Sparling posted his experience on a Web site and was soon joined in the woods by Tim Gallagher, who had written a book about the Ivory Bill called “The Grail Bird.” Along with Alabaman Bobby Harrison, the two went back to look for the woodpecker and, when he flew in front of their canoe, Sparling burst into sobs.
I’m not surprised. What a gift.
Humans have walked on the moon and have crossed the poles, but the moon and the poles will always be with us. These men saw something we thought was lost forever, just a few pounds of live birdflesh but infinitely, magically precious.
That is news, rarer than man bites dog. That’s heavenly reprieve.
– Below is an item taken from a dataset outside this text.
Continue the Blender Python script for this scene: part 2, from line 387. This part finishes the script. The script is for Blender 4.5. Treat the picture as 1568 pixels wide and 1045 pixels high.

And that is also victory of some sort, since the great birds disappeared as their habitat was logged into oblivion. Or almost. Where this one lives is a National Wildlife Refuge, which means that it owes its existence to the prescience of the humans who set aside this piece of forest and kept it pristine, hoping only to save some homeplace for wild things but never dreaming that, deep in its hidden places, a few Ivory Bills, unseen for 60 years, lived on.
It would be so good to think that one day the Ivory Bill might be like the Pileated of my youth, simply rare, so that some child could tell skeptical grownups about it, and a generation later it might become simply a morning blessing for that child’s children.
We all need to pray hard that, somewhere among those dark branches, there’s another Ivory Bill, and that she likes this guy a lot.